Picking The Wrong Employee To Mess With

, , , | Right | June 23, 2008

(I had a severe headache from having been locked in the store overnight while the floor was being stripped. The store opened on time and the manager arrived in street clothes to help move displays back to the tile.)

Old Lady: “Do you want to look in my shopping bag?

Me: “No, ma’am, you’re fine.”

Old Lady: “LOOK IN MY BAG!”

Me: “I don’t need to.”

(The old lady comes over, opens it, and shoves it in my face.)

Me: “Okay, then…”

(I peeked in the bag and saw her groceries from another store.)
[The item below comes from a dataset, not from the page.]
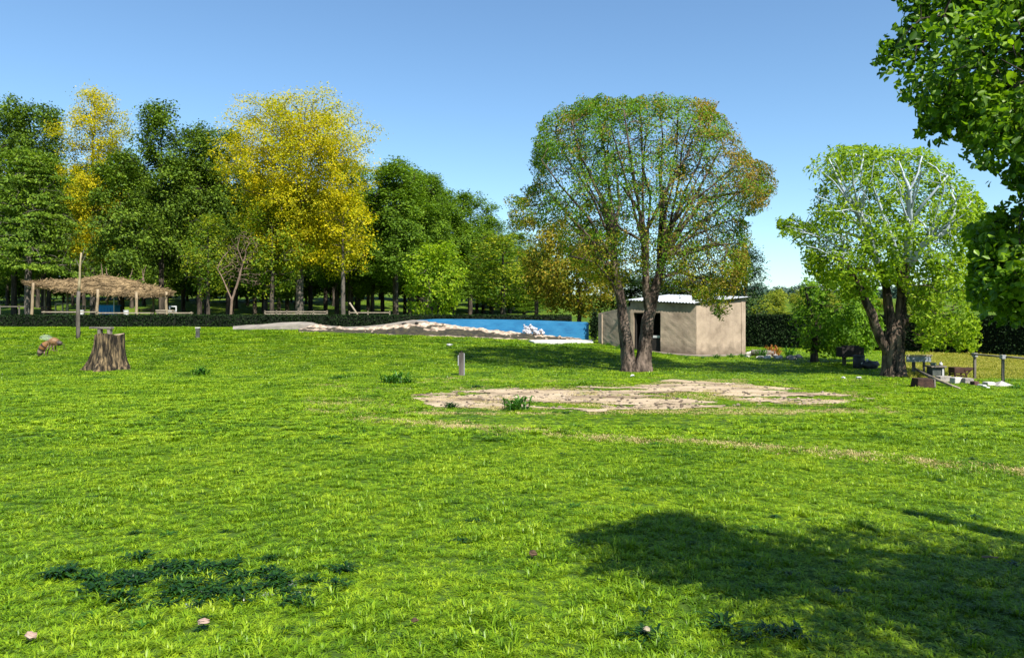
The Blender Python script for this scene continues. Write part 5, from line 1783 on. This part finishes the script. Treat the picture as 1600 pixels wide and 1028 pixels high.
# dark box on posts and dark crate left of the ash tree
g = GD(1328, 25.5)
k = g.y / FPX
e = empty('dark_trough', g, 'dark boxy trough raised on posts in the shade beside the ash trunk', 'trough')
zt_ = P(1328, 542, 25.5).z - g.z
MB().box((0, 0, zt_ - 8 * k), (34 * k, .5, 15 * k)).build('trough_body', DARKIN, e, bevel=.01)
MB().box((1 * k, 0, zt_ + .02), (20 * k, .4, .05)).build('lid', DARKIN, e)
for sx in (-9, 10):
    MB().box((sx * k, 0, (zt_ - 15 * k) / 2), (4 * k, .12, zt_ - 15 * k)).build('leg', surf('dark_leg', (.03, .035, .02), (.07, .07, .04), 6, .9, .3), e)
DKG = surf('dark_grey', (.02, .021, .024), (.06, .062, .066), 4, .7, .3)
g = GD(1342, 24.4)
k = g.y / FPX
e = empty('dark_drum', g, 'dark grey upright drum with pale spots below the trough', 'drum')
MB().rod((0, 0, 0), (0, 0, 19 * k), .19, .18, 18).build('drum_body', DKG, e, True)
MB().rod((0, 0, 19 * k), (0, 0, 20 * k), .2, .2, 18).build('rim', DKG, e)
MB().blob((1 * k, -.19, 8 * k), (.04, .02, .04), 1).build('patch', WHITE, e, True)
g = GD(1360, 24.2)
k = g.y / FPX
e = empty('dark_bundle', g, 'dark slumped bundle lying between the drum and the ash trunk', 'bundle')
MB().blob((0, 0, 6 * k), (12 * k, .25, 8 * k), 4, .5, 14, 10).build('bundle_cloth', DKG, e, True)
MB().rod((-9 * k, -.1, 11 * k), (-8 * k, -.15, 15 * k), .03, .04, 8).build('white_knob', WHITE, e, True)
# rubble right of the hut with log and reddish weeds
random.seed(17)
for i in range(24):
    px = random.uniform(1168, 1262)
    p = G(px, 556 + (px - 1168) * .07 + random.uniform(-2.5, 3))
    s = random.uniform(.08, .2)
    stone(p + V_((0, 0, s * .25)), (s, s, s * .8), random.choice((STG, STG, CONC, STB)), 'grey lump in the rubble strip right of the hut', 'rubble beside the hut')
g = G(1192, 557)
e = empty('log', g, 'dark grey log lying among the rubble beside the hut', 'log')
MB().rod((-.45, .1, .16), (.5, -.05, .13), .13, .12, 10, .01, 5).build('log_body', WOODG, e, True)
MB().rod((.5, -.05, .13), (.515, -.052, .13), .10, .10, 10).build('cut_end', PALE, e)

# ------------------------------------------------------------ weeds
WG = leafmat('weed_green', [(0.03, 0.09, 0.010), (0.05, 0.15, 0.012), (0.08, 0.20, 0.02)], trans=.3, rough=.4, spec=.25, nscale=2)
WD = leafmat('weed_dark', [(0.006, 0.026, 0.004), (0.018, 0.062, 0.006), (0.045, 0.12, 0.010)], trans=.25, rough=.30, spec=.35, nscale=3)
WR = leafmat('weed_red', [(0.25, 0.12, 0.03), (0.35, 0.10, 0.04), (0.30, 0.25, 0.04)], trans=.3, nscale=3)
def rosette(n, L, w, h, seed, flat=.5):
    r_ = np.random.default_rng(seed)
    V, F = [], []
    for i in range(n):
        a = r_.uniform(0, 6.28); l = L * r_.uniform(.5, 1.1); el = r_.uniform(.1, 1.25) * (1 - flat) + .15
        d = np.array([math.cos(a), math.sin(a), 0]); s = np.array([-math.sin(a), math.cos(a), 0])
        b0 = r_.normal(size=3) * [L * .22, L * .22, 0]
        k = len(V)
        seg = 5
        for q in range(seg + 1):
            t = q / seg
            p = b0 + d * l * t * math.cos(el) + np.array([0, 0, 1]) * (h * math.sin(el) * (1.6 * t - 1.15 * t * t) * (l / L) * 1.7)
            ww = w * math.sin(math.pi * (.08 + .9 * t)) * (1 + .2 * math.sin(q * 3 + i))
            V += [p - s * ww / 2 + [0, 0, ww * .22], p - [0, 0, 0.0], p + s * ww / 2 + [0, 0, ww * .22]]
        for q in range(seg):
            o = k + q * 3
            F += [(o, o + 1, o + 4, o + 3), (o + 1, o + 2, o + 5, o + 4)]
    return np_mesh('leaf_rosette', np.array(V), np.array(F), 4, True)
rm = [rosette(44, .22, .026, .15, s, .3) for s in range(5)]
def weed(px, py, s, mat, label, group, i=0, zs=1.0):
    key = 'ros%d%s' % (i % 5, mat.name)
    if key not in MATS:
        m = rm[i % 5].copy(); m.materials.append(mat); MATS[key] = m
    g = G(px, py)
    o = link('weed', MATS[key], None)
    o.location = g; o.scale = (s, s, s * zs); o.rotation_euler = (0, 0, i * 1.3)
    return tag(o, label, 'weed', group)
weed(315, 586, 1.7, WG, 'dark green leafy weed clump right of the stump', 'weed clumps on the lawn', 0, 1.2)
weed(303, 584, 1.1, WG, 'smaller leafy weed just left of the clump by the stump', 'weed clumps on the lawn', 1)
weed(606, 599, 1.5, WG, 'left part of the large weed clump left of the marker post', 'weed clumps on the lawn', 2, 1.4)
weed(620, 600, 1.7, WG, 'tallest middle rosette of the large weed clump left of the marker post', 'weed clumps on the lawn', 3, 1.8)
weed(637, 600, 1.3, WG, 'right rosette of the large weed clump left of the marker post', 'weed clumps on the lawn', 0, 1.1)
weed(530, 592, 1.1, WG, 'flat dark weed left of the large weed clump', 'weed clumps on the lawn', 1, .7)
weed(798, 641, 1.2, WG, 'left bright weed tuft on the sandy patch edge', 'weed clumps on the lawn', 2, 1.7)
weed(812, 640, 1.4, WG, 'right bright weed tuft on the sandy patch edge', 'weed clumps on the lawn', 3, 1.8)
weed(705, 637, 1.1, WD, 'low dark weed at the left end of the sandy patch', 'weed clumps on the lawn', 0, .8)
weed(745, 606, 1.0, WD, 'low dark weed behind the sandy patch near the marker post', 'weed clumps on the lawn', 1, .6)
weed(1240, 596, 1.0, WG, 'flat green weed behind the right end of the sandy patch', 'weed clumps on the lawn', 2, .6)
weed(1586, 608, 1.0, WG, 'green weed beside the crumpled sheet at the right edge', 'weed clumps on the lawn', 3, .9)
for i, px in enumerate((1205, 1212, 1232, 1190)):
    weed(px, 556 + i, 1.6, WR if i < 2 else WG, ('reddish weed growing in the rubble beside the hut' if i < 2 else 'green weed growing in the rubble beside the hut'), 'weeds in the rubble', i, 2.4)
for i, (px, py) in enumerate([(950, 541), (968, 545), (1046, 556), (1072, 560), (1098, 561), (1120, 560), (1142, 559), (1160, 558)]):
    weed(px, py, random.uniform(.7, 1.2), WG, 'small green weed growing at the foot of the hut wall', 'weeds at the hut wall foot', i, 1.3)
random.seed(23)
n_w = 0
WP = leafmat('weed_glint', [(0.06, 0.08, 0.05), (0.20, 0.24, 0.19), (0.30, 0.33, 0.29)], trans=.15, rough=.35, spec=.4, nscale=3)  # pale leaf colour paints the bright highlights on the dark weeds
for px, py in [(random.gauss(330, 110), random.gauss(915, 19)) for _ in range(95)]:
    s = random.uniform(.3, .75)
    weed(max(90, min(535, px)), max(878, min(950, py)), s, WD, 'glossy dark green broadleaf weed in the dark patch at lower left', 'dark weeds in the lower left patch', n_w, .75)
    n_w += 1
for px, py in [(random.gauss(355, 70), random.gauss(918, 12)) for _ in range(22)]:
    weed(px, py, random.uniform(.2, .34), WP, 'weed with leaf highlights painted pale grey inside the dark weed patch', 'painted leaf glints in the lower left patch', n_w, .5)
    n_w += 1
for px, py in [(1130, 985), (1165, 1000), (1200, 995), (1240, 1000), (1010, 1003)]:
    weed(px, py, random.uniform(.5, .75), WD, 'dark broadleaf weed in the shade at lower right', 'weeds in the lower right shade', n_w, .8)
    n_w += 1
random.seed(29)
for i in range(150):
    px, py = random.uniform(0, 1600), 600 + 400 * random.random() ** 1.2
    if 600 < py < 640 and 640 < px < 1350: continue
    weed(px, py, random.uniform(.22, .5) * (1.3 if py < 700 else 1), random.choice((WG, WD)), 'small low weed scattered in the lawn', 'small weeds scattered in the lawn', i, .6)

# ------------------------------------------------------------ litter on the lawn
PINK = surf('pinkish_paper', (.22, .14, .11), (.36, .26, .21), 5, .8, .3)
def chip(px, py, w_, h_, mat, label, name='stone', cat='stone'):
    g = G(px, py)
    k = g.y / FPX
    o = MB().blob((0, 0, 0), (w_ * k / 2, w_ * k / 2.5, h_ * k / 2), px, .6, 10, 7).build(name, mat)
    o.location = g + V_((0, 0, h_ * k * .2 + .045))
    return tag(o, label, cat)
chip(48, 1008, 17, 12, PINK, 'pinkish stone at the bottom left corner')
chip(318, 990, 17, 8, PINK, 'flat pinkish chip at the bottom, right of the corner stone')
chip(1010, 1003, 11, 8, PALE, 'white scrap lying in the lower shade edge', 'paper_scrap', 'scrap')
chip(648, 986, 10, 7, surf('brown_leaf', (.04, .025, .015), (.09, .055, .03), 6, .9, .3), 'brown dead leaf at bottom middle', 'dead_leaf', 'leaf')
chip(833, 876, 14, 9, surf('brown_leaf', (.04, .025, .015), (.09, .055, .03), 6, .9, .3), 'brown dead leaf in the lawn above the shade', 'dead_leaf', 'leaf')
for px, py, w_, lab in ((1342, 593, 9, 'left white scrap on the lawn before the ash tree'), (1318, 593, 6, 'tiny white scrap left of the other one before the ash tree'), (988, 590, 7, 'white scrap at the foot of the two trunked tree'),
                        (702, 541, 9, 'whitish flat scrap on the lawn before the bank')):
    chip(px, py, w_, 3, WHITE, lab, 'paper_scrap', 'scrap')
a, b = G(1534, 883), G(1560, 887)
st = MB().rod((0, 0, .05), b - a + V_((0, 0, .06)), .008, .006, 6, .004, 4).build('stick', TWIG)
st.location = a
tag(st, 'thin pinkish stick lying in the shade at lower right', 'stick')

# ------------------------------------------------------------ honey bee hovering close to the lens
def make_bee():
    d = .36
    k = d / FPX
    o = P(76, 543, d)
    e = empty('honey_bee', o, 'brown and amber striped honey bee hovering over the lawn left of the stump', 'bee')
    def q(px, py): return V_(((px - 76) * k, 0, (543 - py) * k))
    sp = [(60.5, 557, .6), (61.5, 554, 3.2), (63.5, 549.5, 4.6), (66.5, 544, 5.4), (70, 539.5, 5.6), (74, 536.5, 4.2), (77, 535, 3.4), (80, 534, 5.4), (84.5, 533.6, 6.4), (88.5, 534.4, 5.2), (90.6, 535.4, 3.0), (92.5, 536.3, 3.9), (94.6, 537.4, 3.8), (96, 538.6, 1.2)]
    fine = []
    for i in range(len(sp) - 1):
        for j in range(4):
            t = j / 4
            fine.append(tuple(sp[i][c] + (sp[i + 1][c] - sp[i][c]) * t for c in range(3)))
    fine.append(sp[-1])
    nu = 16
    vs, fs = [], []
    for i, (x, y, r) in enumerate(fine):
        c = q(x, y)
        a, b = fine[max(0, i - 1)], fine[min(len(fine) - 1, i + 1)]
        t = (q(b[0], b[1]) - q(a[0], a[1])).normalized()
        u = V_((0, 1, 0)); w = t.cross(u)
        for j in range(nu):
            an = 2 * math.pi * j / nu
            vs.append(c + (u * math.cos(an) + w * math.sin(an)) * r * k)
    for i in range(len(fine) - 1):
        for j in range(nu):
            fs.append((i * nu + j, i * nu + (j + 1) % nu, (i + 1) * nu + (j + 1) % nu, (i + 1) * nu + j))
    fs += [tuple(range(nu - 1, -1, -1)), tuple(range((len(fine) - 1) * nu, len(fine) * nu))]
    me = MB().add(vs, fs).mesh('body', True)
    at = me.color_attributes.new('tint', 'FLOAT_COLOR', 'POINT')
    col = []
    for i in range(len(fine)):
        s = i / 4
        if s < 5:
            c = (.018, .011, .009) if (i % 5) in (0, 1) else ((.24, .16, .12) if s < 3 else (.19, .085, .022))
        elif s < 9.6: c = (.17, .09, .035)
        else: c = (.06, .04, .035)
        col += [(*c, 1)] * nu
    at.data.foreach_set('color', np.array(col, np.float32).ravel())
    m, nt, b = nodes_of('bee_body')
    an = nt.nodes.new('ShaderNodeAttribute'); an.attribute_name = 'tint'
    nt.links.new(an.outputs['Color'], b.inputs['Base Color'])
    b.inputs['Roughness'].default_value = .6
    link('body', me, m, e)
    hr = MB()
    rr = random.Random(4)
    for i in range(750):
        s = rr.uniform(6.6, 10)
        f = fine[int(s * 4)]
        an_ = rr.uniform(0, 6.28)
        v = V_((rr.gauss(0, .4), math.cos(an_), math.sin(an_))).normalized()
        p = q(f[0], f[1]) + v * f[2] * k * .9
        hr.rod(p, p + v * k * rr.uniform(1.2, 2.2), .10 * k, .02 * k, 3)
    tag(hr.build('fuzz', surf('bee_fuzz', (.20, .10, .03), (.34, .22, .11), 900, .8, 0), e), kind='stuff')
    bl = surf('bee_dark', (.02, .015, .015), (.05, .035, .03), 900, .3, 0)
    for sy in (-1, 1):
        MB().blob(q(93.6, 536.6) + V_((0, sy * 2.9 * k, 0)), (1.7 * k, 1.5 * k, 2.8 * k), 0, 0, 12, 8).build('eye', bl, e, True)
        c0 = q(96, 537) + V_((0, sy * 1.2 * k, 0))
        c1 = q(99, 538) + V_((0, sy * 1.8 * k, 0))
        c2 = q(101.5, 548) + V_((0, sy * 2.4 * k, 0))
        MB().rod(c0, c1, .3 * k, .3 * k, 5).rod(c1, c2, .3 * k, .25 * k, 5).build('antenna', bl, e)
        for (xa, ya, xb, yb, xc, yc) in ((86, 539, 84, 546, 88, 549), (82, 539, 79, 545, 83, 548), (78, 539, 72, 549, 71, 557)):
            pa, pb, pc = (q(xa, ya) + V_((0, sy * 2.5 * k, 0)), q(xb, yb) + V_((0, sy * 4 * k, 0)), q(xc, yc) + V_((0, sy * 3.4 * k, 0)))
            MB().rod(pa, pb, .8 * k, .9 * k, 6).rod(pb, pc, 1.1 * k if xa == 78 else .7 * k, .45 * k, 6).build('leg', surf('bee_leg', (.07, .04, .025), (.18, .11, .08), 900, .6, 0), e, True)
        w_ = [(83, 528), (78, 524), (70, 522.5), (64, 525), (63, 529), (68, 531), (76, 531.5), (82, 530.5)]
        vv = [q(x, y) + V_((0, sy * (1.5 + .45 * i_) * k, 0)) for i_, (x, y) in enumerate(w_[:5] + w_[5:])]
        n_ = len(vv)
        mw = MB().add(vv + [v + V_((0, .15 * k, 0)) for v in vv], [tuple(range(n_)), tuple(range(2 * n_ - 1, n_ - 1, -1))] + [(i, n_ + i, n_ + (i + 1) % n_, (i + 1) % n_) for i in range(n_)])
        wm, nt, b = nodes_of('bee_wing')
        b.inputs['Base Color'].default_value = (.8, .85, .85, 1)
        b.inputs['Alpha'].default_value = .05
        b.inputs['Roughness'].default_value = .2
        mw.build('wing', wm, e)
make_bee()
Old Lady: “What the h*** do you think you are doing? I’m not a thief! Where do you get off doing something like that! Just because I am old doesn’t make me a thief!”

Me: “What? Where do you get off coming in here and raising your voice at me?”

Store Manager: *quiet*

Old Lady: “There was no reason to look in my bag!”

Me: “I don’t know what your problem is, but you are going to take it with you and leave this store right now!”

Store Manager: *still quiet*

Old Lady: “You had no right to look in my bag!”

Me: “Ma’am, you demanded I look in that bag. Even the store manager heard you do it. I’m in no mood for your paranoid games. If you ever come back in here and treat any of my employees the way you have just treated me, I’ll escort you through that door so fast you’ll get whiplash.”

Old Lady: *huffs out*

Store Manager: “A little tired, are we buddy?”